● **What needs to be done**: Copy all lines in which the word "that" can be found.

● **Entries shown**:
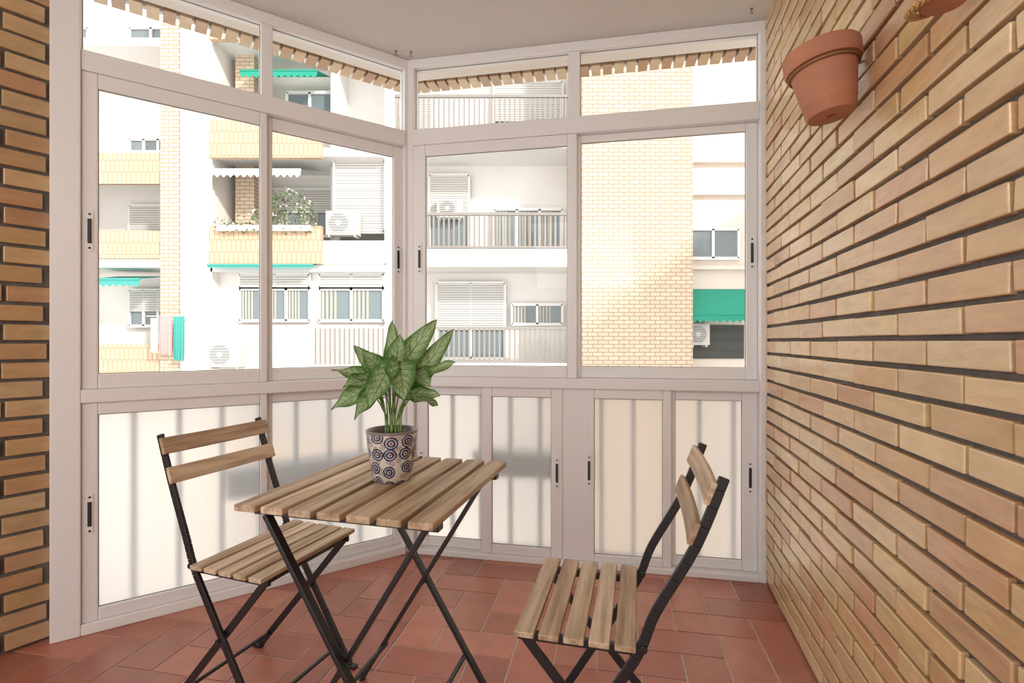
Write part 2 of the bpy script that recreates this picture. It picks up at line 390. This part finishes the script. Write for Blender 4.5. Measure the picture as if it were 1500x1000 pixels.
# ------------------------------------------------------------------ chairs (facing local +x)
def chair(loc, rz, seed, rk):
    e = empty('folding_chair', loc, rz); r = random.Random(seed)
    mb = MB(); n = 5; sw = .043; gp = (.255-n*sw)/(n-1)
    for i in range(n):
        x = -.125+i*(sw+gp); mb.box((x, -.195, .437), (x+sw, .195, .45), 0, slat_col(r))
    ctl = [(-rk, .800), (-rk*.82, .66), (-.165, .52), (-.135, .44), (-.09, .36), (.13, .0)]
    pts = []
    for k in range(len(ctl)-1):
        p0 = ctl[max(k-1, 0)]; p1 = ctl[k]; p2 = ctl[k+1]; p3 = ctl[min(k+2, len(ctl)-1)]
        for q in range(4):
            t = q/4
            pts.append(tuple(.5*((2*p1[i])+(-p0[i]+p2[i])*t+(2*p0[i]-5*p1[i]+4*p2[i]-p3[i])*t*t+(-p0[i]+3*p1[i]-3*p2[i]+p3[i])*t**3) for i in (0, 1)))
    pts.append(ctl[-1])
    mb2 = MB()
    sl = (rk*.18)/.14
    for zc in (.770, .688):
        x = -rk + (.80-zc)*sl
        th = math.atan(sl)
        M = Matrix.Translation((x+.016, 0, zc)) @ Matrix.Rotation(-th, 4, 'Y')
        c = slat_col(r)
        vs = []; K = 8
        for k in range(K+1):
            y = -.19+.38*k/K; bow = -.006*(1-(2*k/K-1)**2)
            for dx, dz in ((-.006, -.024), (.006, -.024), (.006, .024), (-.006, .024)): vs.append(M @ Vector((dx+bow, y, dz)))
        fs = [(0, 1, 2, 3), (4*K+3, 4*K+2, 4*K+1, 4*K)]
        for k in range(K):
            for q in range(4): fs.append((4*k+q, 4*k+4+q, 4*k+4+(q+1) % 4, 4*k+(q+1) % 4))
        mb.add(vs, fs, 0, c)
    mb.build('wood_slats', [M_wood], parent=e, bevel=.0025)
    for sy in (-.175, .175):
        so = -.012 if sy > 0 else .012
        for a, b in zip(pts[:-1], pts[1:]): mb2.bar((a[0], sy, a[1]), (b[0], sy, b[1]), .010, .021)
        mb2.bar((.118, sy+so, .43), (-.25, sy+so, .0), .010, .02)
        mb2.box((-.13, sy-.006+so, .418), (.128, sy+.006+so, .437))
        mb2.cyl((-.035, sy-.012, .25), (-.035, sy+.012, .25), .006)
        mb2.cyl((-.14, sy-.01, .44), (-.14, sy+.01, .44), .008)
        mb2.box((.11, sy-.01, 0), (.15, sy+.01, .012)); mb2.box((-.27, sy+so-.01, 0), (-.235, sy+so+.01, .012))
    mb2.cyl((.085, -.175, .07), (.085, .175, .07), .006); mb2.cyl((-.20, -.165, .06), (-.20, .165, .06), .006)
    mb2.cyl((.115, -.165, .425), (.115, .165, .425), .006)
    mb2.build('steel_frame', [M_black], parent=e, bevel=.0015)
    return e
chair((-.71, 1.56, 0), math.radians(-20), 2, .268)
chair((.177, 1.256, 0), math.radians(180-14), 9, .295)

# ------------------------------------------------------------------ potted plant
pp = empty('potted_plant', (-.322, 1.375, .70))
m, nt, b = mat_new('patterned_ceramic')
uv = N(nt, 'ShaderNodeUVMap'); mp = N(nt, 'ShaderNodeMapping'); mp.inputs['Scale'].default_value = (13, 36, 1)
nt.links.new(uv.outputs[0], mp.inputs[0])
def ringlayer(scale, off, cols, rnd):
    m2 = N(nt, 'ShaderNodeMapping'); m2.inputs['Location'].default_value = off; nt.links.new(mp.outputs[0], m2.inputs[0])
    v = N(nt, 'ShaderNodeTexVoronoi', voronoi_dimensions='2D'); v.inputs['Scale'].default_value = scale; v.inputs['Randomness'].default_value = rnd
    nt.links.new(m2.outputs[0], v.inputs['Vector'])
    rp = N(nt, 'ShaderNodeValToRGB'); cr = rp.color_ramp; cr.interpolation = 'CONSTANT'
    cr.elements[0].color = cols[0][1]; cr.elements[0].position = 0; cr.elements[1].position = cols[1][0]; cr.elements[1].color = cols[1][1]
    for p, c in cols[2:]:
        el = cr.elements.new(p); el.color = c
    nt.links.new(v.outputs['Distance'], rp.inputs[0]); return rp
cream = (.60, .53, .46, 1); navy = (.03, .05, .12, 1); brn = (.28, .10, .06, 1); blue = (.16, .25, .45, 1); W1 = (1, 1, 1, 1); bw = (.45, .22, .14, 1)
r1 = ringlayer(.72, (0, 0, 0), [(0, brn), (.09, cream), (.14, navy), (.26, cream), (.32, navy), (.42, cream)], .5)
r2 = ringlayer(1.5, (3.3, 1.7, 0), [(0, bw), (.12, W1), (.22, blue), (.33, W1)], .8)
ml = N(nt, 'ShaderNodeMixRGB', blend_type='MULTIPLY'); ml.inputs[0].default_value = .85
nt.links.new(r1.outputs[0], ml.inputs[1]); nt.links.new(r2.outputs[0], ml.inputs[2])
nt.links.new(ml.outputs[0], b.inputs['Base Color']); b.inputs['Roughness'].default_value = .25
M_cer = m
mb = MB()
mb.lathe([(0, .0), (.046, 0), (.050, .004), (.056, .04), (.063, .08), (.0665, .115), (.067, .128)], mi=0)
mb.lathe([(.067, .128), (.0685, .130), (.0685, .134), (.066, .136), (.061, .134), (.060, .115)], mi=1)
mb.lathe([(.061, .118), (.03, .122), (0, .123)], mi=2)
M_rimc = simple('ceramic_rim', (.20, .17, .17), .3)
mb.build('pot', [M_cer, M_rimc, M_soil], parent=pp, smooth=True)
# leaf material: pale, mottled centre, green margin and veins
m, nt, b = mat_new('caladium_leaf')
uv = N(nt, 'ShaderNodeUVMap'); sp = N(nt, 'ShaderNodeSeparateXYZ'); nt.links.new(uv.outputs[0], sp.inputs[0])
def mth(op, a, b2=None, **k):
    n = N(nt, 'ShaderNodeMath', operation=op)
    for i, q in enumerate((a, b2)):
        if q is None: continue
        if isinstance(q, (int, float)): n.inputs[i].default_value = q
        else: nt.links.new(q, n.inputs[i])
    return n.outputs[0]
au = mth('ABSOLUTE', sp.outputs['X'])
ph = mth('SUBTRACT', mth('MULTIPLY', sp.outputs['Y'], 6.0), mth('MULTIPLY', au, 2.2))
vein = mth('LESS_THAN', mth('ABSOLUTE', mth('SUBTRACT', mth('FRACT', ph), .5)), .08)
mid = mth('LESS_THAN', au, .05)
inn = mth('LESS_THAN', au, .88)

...

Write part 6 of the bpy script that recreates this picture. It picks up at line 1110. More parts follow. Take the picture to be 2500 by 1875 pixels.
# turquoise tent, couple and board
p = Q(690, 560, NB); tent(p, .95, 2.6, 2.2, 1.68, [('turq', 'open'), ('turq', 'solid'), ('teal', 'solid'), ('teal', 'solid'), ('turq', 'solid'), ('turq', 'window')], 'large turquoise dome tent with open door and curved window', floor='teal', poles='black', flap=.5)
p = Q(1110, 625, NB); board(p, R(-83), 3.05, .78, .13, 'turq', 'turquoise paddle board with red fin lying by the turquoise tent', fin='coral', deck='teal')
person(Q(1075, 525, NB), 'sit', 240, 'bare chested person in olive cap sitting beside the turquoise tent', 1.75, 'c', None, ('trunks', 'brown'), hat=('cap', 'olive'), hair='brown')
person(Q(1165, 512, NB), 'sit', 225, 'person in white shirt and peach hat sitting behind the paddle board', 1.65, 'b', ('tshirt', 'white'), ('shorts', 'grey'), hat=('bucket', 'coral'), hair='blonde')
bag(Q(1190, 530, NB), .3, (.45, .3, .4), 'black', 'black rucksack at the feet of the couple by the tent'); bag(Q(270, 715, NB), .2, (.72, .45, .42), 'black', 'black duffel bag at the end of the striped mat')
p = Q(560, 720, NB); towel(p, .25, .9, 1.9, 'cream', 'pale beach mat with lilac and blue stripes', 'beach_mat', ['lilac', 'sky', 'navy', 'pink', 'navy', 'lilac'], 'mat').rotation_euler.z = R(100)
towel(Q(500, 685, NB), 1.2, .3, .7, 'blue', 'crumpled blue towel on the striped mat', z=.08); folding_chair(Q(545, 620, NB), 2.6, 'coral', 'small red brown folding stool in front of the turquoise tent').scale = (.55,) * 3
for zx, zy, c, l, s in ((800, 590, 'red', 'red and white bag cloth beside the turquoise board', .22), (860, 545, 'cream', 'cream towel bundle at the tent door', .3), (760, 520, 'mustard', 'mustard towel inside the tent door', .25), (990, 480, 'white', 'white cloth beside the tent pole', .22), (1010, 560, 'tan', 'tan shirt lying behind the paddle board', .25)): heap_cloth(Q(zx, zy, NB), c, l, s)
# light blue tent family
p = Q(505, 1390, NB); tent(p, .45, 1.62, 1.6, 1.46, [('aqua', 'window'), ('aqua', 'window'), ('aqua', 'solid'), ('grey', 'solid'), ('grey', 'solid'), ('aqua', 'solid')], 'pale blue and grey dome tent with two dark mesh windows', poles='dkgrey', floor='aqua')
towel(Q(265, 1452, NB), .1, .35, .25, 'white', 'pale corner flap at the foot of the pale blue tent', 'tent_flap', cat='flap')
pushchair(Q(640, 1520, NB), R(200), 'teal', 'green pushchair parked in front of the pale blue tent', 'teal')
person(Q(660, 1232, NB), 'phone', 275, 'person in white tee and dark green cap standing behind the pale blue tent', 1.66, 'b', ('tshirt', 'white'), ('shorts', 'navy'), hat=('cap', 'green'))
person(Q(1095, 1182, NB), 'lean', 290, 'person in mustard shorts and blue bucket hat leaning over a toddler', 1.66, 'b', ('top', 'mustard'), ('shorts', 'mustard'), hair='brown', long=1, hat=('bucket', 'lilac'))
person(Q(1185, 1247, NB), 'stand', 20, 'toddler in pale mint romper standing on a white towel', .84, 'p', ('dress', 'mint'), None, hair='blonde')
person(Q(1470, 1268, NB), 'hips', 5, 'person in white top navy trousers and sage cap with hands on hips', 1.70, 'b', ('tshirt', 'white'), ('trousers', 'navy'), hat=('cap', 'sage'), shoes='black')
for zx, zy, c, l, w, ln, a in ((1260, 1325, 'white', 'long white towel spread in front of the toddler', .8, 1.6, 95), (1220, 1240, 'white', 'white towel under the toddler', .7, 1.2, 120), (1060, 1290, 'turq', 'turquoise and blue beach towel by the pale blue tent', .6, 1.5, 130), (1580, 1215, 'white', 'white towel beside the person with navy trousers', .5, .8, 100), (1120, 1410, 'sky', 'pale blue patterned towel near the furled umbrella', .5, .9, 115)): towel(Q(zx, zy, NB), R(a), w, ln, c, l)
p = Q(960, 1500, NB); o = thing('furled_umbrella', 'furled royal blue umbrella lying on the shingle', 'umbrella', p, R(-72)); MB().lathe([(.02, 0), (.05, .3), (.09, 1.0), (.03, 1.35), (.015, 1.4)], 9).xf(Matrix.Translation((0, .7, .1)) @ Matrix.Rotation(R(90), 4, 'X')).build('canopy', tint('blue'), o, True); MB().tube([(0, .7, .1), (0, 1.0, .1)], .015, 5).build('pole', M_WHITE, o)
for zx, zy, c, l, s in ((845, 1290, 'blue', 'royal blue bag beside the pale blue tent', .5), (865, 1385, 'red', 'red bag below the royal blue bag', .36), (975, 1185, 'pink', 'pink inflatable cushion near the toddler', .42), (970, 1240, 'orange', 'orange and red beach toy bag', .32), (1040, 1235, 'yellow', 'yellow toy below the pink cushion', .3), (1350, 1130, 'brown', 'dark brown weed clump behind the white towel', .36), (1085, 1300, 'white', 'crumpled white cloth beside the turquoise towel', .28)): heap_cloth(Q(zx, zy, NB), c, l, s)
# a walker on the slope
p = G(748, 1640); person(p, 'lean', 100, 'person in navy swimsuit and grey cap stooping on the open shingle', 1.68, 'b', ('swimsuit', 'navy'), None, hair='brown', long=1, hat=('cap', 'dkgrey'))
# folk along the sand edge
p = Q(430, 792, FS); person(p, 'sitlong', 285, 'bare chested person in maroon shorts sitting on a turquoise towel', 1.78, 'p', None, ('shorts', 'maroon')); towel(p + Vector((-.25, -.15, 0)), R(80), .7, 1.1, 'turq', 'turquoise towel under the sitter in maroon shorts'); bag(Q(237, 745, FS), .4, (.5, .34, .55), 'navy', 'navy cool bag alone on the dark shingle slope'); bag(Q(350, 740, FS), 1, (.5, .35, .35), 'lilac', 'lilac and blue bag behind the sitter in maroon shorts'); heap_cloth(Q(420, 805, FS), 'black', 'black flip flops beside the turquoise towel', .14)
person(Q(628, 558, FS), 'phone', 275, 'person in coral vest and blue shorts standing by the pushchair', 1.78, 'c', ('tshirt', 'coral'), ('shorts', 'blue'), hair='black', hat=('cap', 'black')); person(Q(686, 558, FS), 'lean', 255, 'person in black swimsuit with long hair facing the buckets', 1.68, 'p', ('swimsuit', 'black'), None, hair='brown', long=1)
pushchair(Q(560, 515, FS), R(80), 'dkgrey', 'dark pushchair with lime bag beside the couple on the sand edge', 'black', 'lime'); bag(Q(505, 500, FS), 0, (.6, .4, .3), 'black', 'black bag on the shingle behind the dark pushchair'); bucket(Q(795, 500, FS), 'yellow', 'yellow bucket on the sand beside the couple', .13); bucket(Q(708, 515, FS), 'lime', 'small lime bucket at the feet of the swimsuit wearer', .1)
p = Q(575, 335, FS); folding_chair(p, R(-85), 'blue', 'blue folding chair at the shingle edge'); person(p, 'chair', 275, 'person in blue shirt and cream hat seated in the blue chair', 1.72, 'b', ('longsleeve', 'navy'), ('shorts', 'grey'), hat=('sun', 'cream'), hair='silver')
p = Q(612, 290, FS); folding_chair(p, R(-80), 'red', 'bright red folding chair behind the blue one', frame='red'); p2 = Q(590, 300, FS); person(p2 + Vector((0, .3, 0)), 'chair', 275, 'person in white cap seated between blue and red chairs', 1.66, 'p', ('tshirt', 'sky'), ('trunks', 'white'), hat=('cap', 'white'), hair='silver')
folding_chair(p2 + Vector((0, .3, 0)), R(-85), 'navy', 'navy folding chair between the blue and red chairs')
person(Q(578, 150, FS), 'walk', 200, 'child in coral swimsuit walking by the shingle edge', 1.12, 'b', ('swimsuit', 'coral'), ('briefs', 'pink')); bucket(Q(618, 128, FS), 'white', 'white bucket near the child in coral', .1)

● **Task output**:
Write part 2 of the bpy script that recreates this picture. It picks up at line 390. This part finishes the script. Write for Blender 4.5. Measure the picture as if it were 1500x1000 pixels.
Write part 6 of the bpy script that recreates this picture. It picks up at line 1110. More parts follow. Take the picture to be 2500 by 1875 pixels.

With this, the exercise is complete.